Mas a democracia italiana também parece estar a regenerar-se. De facto, a curto prazo poderá consagrar uma nova expressão da implicação popular na vida pública, e isto fora da eleição de partidos. A 12 e 13 de Junho, os italianos serão chamados a pronunciar-se por via de um referendo sobre três assuntos de primeira importância: a revogação de dois decretos-lei em vigor relativos à privatização da gestão da água nas comunidades e a ter em conta os interesses dos accionistas privados nas suas tarifas; a possibilidade de anular as disposições legais que autorizam o Estado a construir novas centrais nucleares; a supressão de artigos da chamada lei do “Legittimo impedimento”, talhada à medida para Berlusconi, que permite ao presidente do Conselho e a certos ministros não se apresentarem em processos penais.

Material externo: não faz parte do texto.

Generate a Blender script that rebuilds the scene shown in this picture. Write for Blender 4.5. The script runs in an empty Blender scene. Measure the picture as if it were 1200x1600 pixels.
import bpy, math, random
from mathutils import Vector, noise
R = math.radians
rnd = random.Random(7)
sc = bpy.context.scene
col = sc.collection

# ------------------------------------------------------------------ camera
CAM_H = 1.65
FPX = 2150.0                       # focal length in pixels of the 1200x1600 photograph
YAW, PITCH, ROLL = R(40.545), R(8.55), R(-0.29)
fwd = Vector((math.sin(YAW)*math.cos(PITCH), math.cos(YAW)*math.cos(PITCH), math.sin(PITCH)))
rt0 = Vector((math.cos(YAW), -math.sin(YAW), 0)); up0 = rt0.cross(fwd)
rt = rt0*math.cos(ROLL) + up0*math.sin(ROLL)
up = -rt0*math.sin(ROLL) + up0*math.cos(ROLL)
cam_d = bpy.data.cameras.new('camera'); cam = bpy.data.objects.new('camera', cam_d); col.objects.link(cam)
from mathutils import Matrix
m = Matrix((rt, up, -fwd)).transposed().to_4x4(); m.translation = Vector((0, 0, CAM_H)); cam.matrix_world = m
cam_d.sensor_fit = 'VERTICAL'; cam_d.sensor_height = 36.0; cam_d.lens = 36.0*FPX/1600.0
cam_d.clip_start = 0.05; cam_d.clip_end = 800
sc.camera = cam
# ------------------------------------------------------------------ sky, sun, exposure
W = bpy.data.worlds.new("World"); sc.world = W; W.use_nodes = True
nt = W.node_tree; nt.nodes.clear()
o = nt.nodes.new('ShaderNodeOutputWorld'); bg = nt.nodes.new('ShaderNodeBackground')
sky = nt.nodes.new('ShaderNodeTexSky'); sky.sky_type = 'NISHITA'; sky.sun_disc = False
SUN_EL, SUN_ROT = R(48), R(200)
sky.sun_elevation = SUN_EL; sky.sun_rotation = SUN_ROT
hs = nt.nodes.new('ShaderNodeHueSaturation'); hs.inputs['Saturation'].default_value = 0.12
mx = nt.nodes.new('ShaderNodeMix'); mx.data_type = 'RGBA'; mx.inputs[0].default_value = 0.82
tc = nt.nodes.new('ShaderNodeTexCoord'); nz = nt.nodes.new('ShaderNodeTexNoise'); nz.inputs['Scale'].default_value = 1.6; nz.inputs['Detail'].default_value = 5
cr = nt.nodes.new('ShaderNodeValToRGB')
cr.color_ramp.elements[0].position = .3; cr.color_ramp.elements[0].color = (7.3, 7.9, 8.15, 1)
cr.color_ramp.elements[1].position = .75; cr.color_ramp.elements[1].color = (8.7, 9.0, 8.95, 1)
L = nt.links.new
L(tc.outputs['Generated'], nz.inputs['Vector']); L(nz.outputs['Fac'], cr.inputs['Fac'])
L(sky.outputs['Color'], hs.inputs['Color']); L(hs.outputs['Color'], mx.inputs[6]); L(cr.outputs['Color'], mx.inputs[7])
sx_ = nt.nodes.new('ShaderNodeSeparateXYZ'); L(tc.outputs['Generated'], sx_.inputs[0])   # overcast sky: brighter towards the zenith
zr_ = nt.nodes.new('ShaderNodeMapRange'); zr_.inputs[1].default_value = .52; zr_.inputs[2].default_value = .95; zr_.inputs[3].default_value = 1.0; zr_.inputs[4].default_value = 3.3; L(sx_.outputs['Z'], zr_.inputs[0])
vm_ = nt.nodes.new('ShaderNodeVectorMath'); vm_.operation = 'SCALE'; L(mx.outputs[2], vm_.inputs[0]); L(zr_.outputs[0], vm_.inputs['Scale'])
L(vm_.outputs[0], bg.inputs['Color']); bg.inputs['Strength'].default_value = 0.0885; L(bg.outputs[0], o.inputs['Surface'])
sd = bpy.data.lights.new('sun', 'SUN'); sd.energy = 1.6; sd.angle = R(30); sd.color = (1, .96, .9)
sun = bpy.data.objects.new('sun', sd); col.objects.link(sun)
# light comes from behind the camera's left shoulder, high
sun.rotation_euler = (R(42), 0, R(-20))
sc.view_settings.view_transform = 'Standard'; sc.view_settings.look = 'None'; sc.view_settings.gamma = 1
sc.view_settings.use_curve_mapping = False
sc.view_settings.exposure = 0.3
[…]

Uma forte participação – 50% dos votos mais um são necessários para dar ao resultado do referendo um carácter obrigatório – e um voto orientado para a defesa do interesse público sugeririam que a democracia está talvez a caminho da revitalização em Itália.
Christophe Ventura
Artigo publicado no site do Monde Diplomatique a 10 de Junho de 2011, tradução de Carlos Santos para esquerda.net
1 Uns dias antes, a 26 de Maio, o presidente da organização do patronato industrial (a Cofindustria), Emma Marcegaglia, declarava: “a prioridade para o nosso país é o crescimento, depois de dez anos perdidos por causa de divisões e rivalidades entre os responsáveis políticos dos dois lados, que têm posto as suas ambições à frente do interesse geral do país”.
2 O Norte de Itália é significativamente atingido com uma contracção do emprego de 1,9% nestes dois últimos anos, o que representa 228.000 pessoas lançadas no desemprego nesta região motora da economia do país que parecia até então relativamente preservada.
3 Ler «Survivance berlusconienne», La valise diplomatique, décembre 2010.